Tuesday, May 31, 2011

tomorrow

ten days until i make some lifelong promises.

five years since the day my life went down a different road.

people die and are born, make differences and grow old, stay young.  the world never stops, not ever.

Wednesday, May 25, 2011

five years.

so it's still true.

five years
and you're still gone
and it's still true
that you always will be.

i will never stop trying to wish you back to life.

anxiety

If I am being rational, I will admit that there is a numbered list of things I have to do, and that I can, reasonably, accomplish them all.

I am frustrated by my anxiety.  It overwhelms.  It renders me useless.

The solution to having "too much to do" is neither to try to do all of them at once, nor the other option: curling into a ball in my bed and doing none of them.

I feel unproductive.  Guilty.  Absent-minded.  Nauseated.

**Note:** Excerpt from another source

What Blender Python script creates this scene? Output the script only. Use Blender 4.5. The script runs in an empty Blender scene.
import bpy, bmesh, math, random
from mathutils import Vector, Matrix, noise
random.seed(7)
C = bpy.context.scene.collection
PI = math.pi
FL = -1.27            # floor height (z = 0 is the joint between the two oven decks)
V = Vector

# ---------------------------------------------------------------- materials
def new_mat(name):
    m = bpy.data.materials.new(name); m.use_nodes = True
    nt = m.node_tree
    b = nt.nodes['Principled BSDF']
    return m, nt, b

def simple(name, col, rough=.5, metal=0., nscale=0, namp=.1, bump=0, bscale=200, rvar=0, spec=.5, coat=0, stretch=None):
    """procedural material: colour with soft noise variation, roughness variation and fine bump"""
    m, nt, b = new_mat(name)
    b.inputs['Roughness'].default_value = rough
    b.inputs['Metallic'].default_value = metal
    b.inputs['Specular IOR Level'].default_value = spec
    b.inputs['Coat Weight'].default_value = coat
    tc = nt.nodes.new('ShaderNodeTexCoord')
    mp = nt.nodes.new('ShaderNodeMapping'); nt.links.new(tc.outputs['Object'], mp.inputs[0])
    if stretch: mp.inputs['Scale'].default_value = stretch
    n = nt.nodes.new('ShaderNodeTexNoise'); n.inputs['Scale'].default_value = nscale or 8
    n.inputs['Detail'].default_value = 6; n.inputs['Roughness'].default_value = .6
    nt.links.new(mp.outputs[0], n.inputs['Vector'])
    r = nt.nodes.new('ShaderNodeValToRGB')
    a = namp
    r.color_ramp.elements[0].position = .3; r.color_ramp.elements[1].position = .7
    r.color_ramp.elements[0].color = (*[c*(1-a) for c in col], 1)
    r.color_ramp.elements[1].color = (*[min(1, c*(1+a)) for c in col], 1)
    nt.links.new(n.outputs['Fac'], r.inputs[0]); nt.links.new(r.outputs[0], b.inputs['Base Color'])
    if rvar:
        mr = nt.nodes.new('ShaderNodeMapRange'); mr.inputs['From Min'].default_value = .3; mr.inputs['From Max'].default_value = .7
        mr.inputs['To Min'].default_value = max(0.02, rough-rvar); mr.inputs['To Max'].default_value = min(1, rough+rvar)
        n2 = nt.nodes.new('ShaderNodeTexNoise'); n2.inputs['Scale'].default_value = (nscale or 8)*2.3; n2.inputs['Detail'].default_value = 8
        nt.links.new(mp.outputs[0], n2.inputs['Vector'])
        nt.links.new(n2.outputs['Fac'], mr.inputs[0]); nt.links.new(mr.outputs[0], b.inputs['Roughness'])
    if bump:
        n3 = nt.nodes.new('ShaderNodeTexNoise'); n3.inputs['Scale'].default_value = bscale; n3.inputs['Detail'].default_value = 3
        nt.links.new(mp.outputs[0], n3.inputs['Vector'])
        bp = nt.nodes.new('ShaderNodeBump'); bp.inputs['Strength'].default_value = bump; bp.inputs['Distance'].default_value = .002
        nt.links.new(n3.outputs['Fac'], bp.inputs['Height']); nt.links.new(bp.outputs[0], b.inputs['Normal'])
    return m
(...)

When will it be July?  When can we get into our little car and drivedrivedrivedrive until we reach the shores of the other side of our country?  When can I eat an ice cream cone at a gas station in the middle of the prairies and think about how my life contrasts with the life I'm living now?

Things pile up.

Tuesday, May 24, 2011

the world is home to many distinct beauties.

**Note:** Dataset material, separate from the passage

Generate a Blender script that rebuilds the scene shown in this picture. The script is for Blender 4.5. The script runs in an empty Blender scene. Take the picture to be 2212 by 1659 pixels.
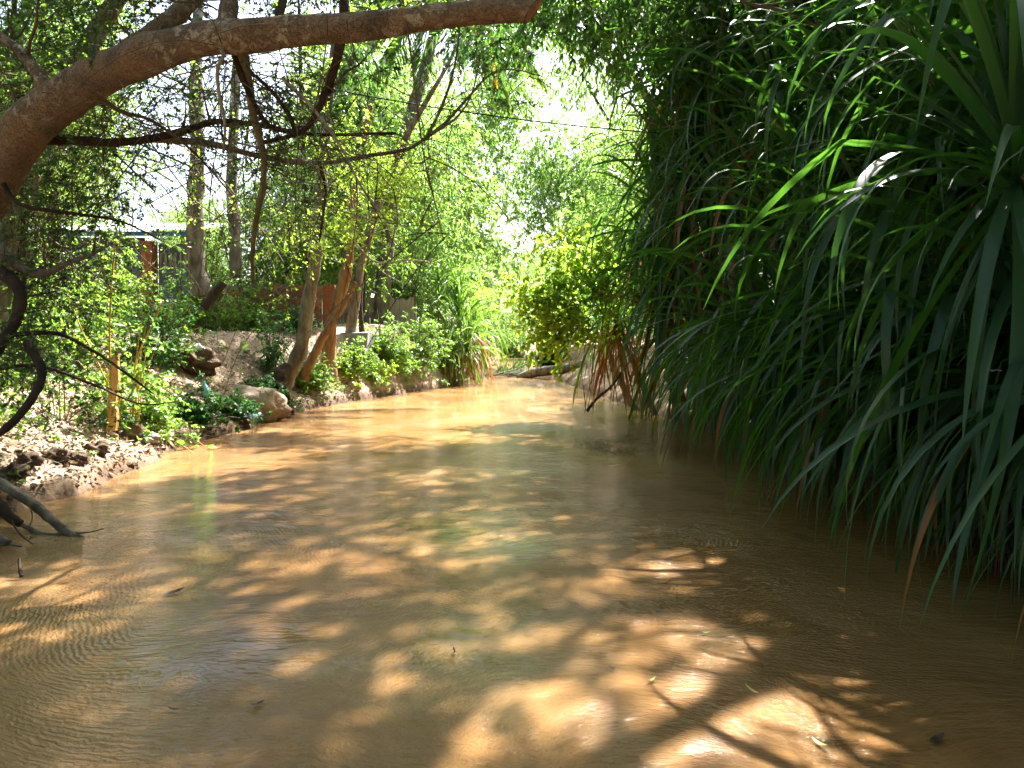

This weekend was spent in the wilderness, where my heart so longed to go.  We hiked past creeks through the mist, hoods up, droplets forming on the tips of our noses.  The mountains were snug with clouds so low I thought we were a part of them, perhaps.

When I returned to the city, I discovered the smell of wet pavement outside and fresh laundry hanging all over the house to dry indoors.

And the best two things of all: the apple tree in the backyard had burst into full, white, radiant bloom, and my love was there to say, "welcome home."

Friday, May 13, 2011

the house at night

our house is like a ship
it creaks, groans, climbs
swells, is beaten
by wind, feels small

and i am small
within it
my ear to the wall
bare feet to the wooden floor

so this is what it's like
to be travelling
to a distant country

to imagine a morning
somewhere farther
across calmer seas

Monday, May 9, 2011

backyard

just in from the summer's first campfire:
hair smells like smoke, eyes burning slightly,
belly full of smokies and beer.

this is first of many sweet days
of convening outside with my love
and my friends

laughing at each others' jokes,
sharing micro-brews and mustard,
watching the dog run around the yard.

this will be a most wonderful summer.

Friday, May 6, 2011

happy morning

new buds on my backyard apple tree
make this morning with coffee in a green cup
happier still.

Tuesday, May 3, 2011

birthday

another year.

- troves of gardening supplies to nurture infant plants into edible adults
- american micro-brewed beers to drink around a campfire
- a bohemian-looking bag to put too many things in
- rain barrels and composters to make my yard look more like a hippie-haven than it already does.

i am feeling strangely melancholic (and have been all day) but i don't equate it to birthdays.  i know i've accomplished much.  i like the person i've become.